What the exercise asks |
Set down each entry exactly as given; pictures should not appear in the copy.

BEGIN Record set

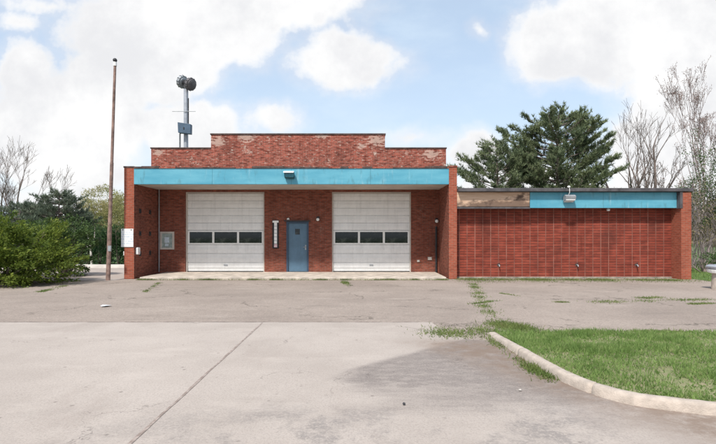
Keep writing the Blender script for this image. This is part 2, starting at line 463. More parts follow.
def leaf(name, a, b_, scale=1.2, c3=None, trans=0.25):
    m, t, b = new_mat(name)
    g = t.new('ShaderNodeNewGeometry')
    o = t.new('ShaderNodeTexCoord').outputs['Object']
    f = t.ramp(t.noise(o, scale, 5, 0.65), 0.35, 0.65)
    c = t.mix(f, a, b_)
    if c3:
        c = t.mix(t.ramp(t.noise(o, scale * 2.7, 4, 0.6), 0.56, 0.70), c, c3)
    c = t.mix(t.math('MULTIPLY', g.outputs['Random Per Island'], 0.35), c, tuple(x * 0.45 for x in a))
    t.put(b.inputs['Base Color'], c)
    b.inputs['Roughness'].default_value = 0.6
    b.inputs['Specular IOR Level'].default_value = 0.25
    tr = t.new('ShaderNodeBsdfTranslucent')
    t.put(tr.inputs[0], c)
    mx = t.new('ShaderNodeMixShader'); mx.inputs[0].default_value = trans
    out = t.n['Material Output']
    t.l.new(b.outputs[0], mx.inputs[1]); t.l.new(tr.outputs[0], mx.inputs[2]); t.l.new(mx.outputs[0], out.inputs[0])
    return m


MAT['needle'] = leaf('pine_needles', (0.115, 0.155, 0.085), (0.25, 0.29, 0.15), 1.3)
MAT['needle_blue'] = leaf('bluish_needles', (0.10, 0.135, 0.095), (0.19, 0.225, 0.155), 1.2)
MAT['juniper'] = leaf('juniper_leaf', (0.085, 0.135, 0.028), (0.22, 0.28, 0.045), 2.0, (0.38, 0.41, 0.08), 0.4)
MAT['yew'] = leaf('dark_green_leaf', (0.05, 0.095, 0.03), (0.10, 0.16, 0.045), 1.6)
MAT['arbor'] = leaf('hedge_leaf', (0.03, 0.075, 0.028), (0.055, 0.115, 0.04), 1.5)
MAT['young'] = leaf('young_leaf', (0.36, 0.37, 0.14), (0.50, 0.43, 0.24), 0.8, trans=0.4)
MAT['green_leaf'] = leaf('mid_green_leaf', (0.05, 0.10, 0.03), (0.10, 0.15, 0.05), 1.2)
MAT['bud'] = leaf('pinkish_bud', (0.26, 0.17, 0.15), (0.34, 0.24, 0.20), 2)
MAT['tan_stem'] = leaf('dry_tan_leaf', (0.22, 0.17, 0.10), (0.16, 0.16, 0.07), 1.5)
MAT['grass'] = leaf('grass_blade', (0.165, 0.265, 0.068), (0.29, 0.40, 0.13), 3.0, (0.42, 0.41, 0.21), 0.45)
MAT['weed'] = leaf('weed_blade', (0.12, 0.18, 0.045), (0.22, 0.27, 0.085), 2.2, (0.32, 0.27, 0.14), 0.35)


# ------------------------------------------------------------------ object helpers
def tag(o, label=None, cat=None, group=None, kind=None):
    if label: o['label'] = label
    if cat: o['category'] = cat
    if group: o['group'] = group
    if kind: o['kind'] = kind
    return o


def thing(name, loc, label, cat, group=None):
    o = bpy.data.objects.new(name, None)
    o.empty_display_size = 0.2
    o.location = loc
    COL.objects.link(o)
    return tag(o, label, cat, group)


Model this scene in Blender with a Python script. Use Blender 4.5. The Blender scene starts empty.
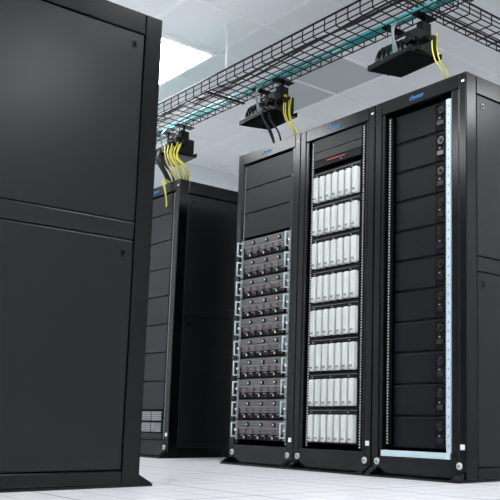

END Record set

Result |
Keep writing the Blender script for this image. This is part 2, starting at line 463. More parts follow.
def leaf(name, a, b_, scale=1.2, c3=None, trans=0.25):
    m, t, b = new_mat(name)
    g = t.new('ShaderNodeNewGeometry')
    o = t.new('ShaderNodeTexCoord').outputs['Object']
    f = t.ramp(t.noise(o, scale, 5, 0.65), 0.35, 0.65)
    c = t.mix(f, a, b_)
    if c3:
        c = t.mix(t.ramp(t.noise(o, scale * 2.7, 4, 0.6), 0.56, 0.70), c, c3)
    c = t.mix(t.math('MULTIPLY', g.outputs['Random Per Island'], 0.35), c, tuple(x * 0.45 for x in a))
    t.put(b.inputs['Base Color'], c)
    b.inputs['Roughness'].default_value = 0.6
    b.inputs['Specular IOR Level'].default_value = 0.25
    tr = t.new('ShaderNodeBsdfTranslucent')
    t.put(tr.inputs[0], c)
    mx = t.new('ShaderNodeMixShader'); mx.inputs[0].default_value = trans
    out = t.n['Material Output']
    t.l.new(b.outputs[0], mx.inputs[1]); t.l.new(tr.outputs[0], mx.inputs[2]); t.l.new(mx.outputs[0], out.inputs[0])
    return m


MAT['needle'] = leaf('pine_needles', (0.115, 0.155, 0.085), (0.25, 0.29, 0.15), 1.3)
MAT['needle_blue'] = leaf('bluish_needles', (0.10, 0.135, 0.095), (0.19, 0.225, 0.155), 1.2)
MAT['juniper'] = leaf('juniper_leaf', (0.085, 0.135, 0.028), (0.22, 0.28, 0.045), 2.0, (0.38, 0.41, 0.08), 0.4)
MAT['yew'] = leaf('dark_green_leaf', (0.05, 0.095, 0.03), (0.10, 0.16, 0.045), 1.6)
MAT['arbor'] = leaf('hedge_leaf', (0.03, 0.075, 0.028), (0.055, 0.115, 0.04), 1.5)
MAT['young'] = leaf('young_leaf', (0.36, 0.37, 0.14), (0.50, 0.43, 0.24), 0.8, trans=0.4)
MAT['green_leaf'] = leaf('mid_green_leaf', (0.05, 0.10, 0.03), (0.10, 0.15, 0.05), 1.2)
MAT['bud'] = leaf('pinkish_bud', (0.26, 0.17, 0.15), (0.34, 0.24, 0.20), 2)
MAT['tan_stem'] = leaf('dry_tan_leaf', (0.22, 0.17, 0.10), (0.16, 0.16, 0.07), 1.5)
MAT['grass'] = leaf('grass_blade', (0.165, 0.265, 0.068), (0.29, 0.40, 0.13), 3.0, (0.42, 0.41, 0.21), 0.45)
MAT['weed'] = leaf('weed_blade', (0.12, 0.18, 0.045), (0.22, 0.27, 0.085), 2.2, (0.32, 0.27, 0.14), 0.35)


# ------------------------------------------------------------------ object helpers
def tag(o, label=None, cat=None, group=None, kind=None):
    if label: o['label'] = label
    if cat: o['category'] = cat
    if group: o['group'] = group
    if kind: o['kind'] = kind
    return o


def thing(name, loc, label, cat, group=None):
    o = bpy.data.objects.new(name, None)
    o.empty_display_size = 0.2
    o.location = loc
    COL.objects.link(o)
    return tag(o, label, cat, group)


Model this scene in Blender with a Python script. Use Blender 4.5. The Blender scene starts empty.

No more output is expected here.